─── SOURCE DATA

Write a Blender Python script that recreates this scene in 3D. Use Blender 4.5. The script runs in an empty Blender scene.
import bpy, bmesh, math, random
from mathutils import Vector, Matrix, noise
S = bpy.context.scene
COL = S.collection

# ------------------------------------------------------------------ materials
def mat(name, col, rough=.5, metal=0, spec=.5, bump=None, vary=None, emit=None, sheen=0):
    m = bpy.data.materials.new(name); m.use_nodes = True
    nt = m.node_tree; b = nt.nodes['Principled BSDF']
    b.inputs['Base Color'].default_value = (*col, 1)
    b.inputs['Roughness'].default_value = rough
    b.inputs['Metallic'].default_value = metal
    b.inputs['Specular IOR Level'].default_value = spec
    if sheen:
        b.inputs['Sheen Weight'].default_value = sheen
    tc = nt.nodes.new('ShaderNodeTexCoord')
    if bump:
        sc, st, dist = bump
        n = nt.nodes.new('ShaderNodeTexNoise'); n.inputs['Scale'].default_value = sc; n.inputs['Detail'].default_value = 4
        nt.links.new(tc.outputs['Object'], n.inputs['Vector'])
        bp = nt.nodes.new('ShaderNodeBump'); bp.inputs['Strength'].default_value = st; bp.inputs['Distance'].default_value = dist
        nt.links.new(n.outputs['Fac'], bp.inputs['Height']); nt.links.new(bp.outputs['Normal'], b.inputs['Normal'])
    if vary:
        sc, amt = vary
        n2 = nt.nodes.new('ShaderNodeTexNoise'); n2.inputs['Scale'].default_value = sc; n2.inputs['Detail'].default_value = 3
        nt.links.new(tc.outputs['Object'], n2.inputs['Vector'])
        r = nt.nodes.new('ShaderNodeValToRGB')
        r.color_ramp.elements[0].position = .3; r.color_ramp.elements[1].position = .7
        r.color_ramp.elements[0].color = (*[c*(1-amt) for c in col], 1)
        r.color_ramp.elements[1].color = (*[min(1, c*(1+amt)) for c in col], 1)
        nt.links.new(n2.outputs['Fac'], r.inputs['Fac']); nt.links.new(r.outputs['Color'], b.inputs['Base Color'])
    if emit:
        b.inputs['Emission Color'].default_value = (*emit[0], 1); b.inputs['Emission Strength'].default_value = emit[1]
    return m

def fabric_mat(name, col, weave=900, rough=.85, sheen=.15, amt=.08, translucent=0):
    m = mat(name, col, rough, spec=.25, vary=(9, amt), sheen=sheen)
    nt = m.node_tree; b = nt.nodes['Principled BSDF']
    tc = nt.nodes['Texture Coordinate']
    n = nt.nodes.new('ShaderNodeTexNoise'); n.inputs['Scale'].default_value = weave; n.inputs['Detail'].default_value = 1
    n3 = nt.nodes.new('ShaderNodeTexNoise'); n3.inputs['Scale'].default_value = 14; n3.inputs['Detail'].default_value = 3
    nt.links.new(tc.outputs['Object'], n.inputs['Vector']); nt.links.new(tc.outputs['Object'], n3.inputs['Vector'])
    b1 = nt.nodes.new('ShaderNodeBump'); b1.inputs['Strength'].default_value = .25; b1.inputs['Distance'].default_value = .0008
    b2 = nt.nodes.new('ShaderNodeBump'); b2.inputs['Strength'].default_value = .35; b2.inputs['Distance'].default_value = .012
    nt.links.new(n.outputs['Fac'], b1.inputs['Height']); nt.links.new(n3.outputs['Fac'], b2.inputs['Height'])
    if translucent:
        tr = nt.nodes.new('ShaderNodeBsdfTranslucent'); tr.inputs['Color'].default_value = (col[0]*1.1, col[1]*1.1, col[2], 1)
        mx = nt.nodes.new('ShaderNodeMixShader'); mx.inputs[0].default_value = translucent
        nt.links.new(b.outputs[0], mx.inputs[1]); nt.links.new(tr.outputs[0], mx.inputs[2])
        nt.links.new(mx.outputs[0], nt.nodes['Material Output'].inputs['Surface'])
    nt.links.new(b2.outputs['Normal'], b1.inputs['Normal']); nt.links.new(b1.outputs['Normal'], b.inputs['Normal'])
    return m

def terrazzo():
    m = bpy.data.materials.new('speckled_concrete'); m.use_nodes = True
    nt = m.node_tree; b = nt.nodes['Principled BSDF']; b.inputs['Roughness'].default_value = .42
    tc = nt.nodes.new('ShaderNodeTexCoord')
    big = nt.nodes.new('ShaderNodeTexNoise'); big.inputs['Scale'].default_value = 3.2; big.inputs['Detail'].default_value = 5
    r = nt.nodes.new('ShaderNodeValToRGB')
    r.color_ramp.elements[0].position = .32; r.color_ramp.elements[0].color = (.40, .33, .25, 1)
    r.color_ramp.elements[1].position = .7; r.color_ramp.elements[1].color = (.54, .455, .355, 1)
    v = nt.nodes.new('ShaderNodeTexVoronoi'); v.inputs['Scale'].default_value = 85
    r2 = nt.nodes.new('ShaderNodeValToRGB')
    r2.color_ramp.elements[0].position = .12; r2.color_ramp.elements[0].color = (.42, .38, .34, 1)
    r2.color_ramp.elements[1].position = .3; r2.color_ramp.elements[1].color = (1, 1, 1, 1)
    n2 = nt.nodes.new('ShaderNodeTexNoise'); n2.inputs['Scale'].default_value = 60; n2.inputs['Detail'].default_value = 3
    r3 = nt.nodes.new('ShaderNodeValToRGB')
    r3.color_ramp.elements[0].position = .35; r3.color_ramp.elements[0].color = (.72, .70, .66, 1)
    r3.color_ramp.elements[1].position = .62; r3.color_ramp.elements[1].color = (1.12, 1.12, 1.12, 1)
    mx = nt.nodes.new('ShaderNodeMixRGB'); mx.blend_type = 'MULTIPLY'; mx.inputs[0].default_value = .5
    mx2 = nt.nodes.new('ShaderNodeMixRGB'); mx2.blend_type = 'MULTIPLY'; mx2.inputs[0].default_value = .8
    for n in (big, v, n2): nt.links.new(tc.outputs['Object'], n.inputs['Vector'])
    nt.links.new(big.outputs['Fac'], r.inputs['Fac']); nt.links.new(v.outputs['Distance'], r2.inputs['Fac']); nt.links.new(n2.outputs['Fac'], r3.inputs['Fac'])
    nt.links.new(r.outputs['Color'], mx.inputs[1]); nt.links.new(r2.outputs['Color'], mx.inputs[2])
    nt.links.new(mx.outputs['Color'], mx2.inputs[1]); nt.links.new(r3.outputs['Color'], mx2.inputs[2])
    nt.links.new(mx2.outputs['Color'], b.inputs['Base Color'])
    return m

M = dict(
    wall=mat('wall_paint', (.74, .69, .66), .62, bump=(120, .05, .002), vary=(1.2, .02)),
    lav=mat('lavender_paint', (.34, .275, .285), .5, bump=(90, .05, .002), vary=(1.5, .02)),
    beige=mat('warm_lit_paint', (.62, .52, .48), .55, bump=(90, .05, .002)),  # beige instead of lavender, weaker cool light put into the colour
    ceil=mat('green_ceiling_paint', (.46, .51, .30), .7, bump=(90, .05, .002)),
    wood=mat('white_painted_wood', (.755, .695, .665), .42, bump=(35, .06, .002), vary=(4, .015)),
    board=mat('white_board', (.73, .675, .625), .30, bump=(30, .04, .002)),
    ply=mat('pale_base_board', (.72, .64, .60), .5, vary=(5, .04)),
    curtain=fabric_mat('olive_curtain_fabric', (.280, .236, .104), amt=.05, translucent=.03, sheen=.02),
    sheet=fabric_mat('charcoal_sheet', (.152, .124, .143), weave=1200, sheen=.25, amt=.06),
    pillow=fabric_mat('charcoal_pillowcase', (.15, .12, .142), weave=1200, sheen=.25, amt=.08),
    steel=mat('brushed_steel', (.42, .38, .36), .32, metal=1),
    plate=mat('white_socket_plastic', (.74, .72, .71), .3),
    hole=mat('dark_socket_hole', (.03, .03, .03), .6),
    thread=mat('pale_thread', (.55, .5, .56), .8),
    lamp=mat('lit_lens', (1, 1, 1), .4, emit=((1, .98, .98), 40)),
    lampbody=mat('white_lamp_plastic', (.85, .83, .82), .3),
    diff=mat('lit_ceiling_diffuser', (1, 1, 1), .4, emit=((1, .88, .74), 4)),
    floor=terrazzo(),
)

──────

- TASK TO CARRY OUT -
Reprint the data above from the opening line to the line holding "COL = S.collection", inclusive, and nothing else.

- EXERCISE ANSWER -
Write a Blender Python script that recreates this scene in 3D. Use Blender 4.5. The script runs in an empty Blender scene.
import bpy, bmesh, math, random
from mathutils import Vector, Matrix, noise
S = bpy.context.scene
COL = S.collection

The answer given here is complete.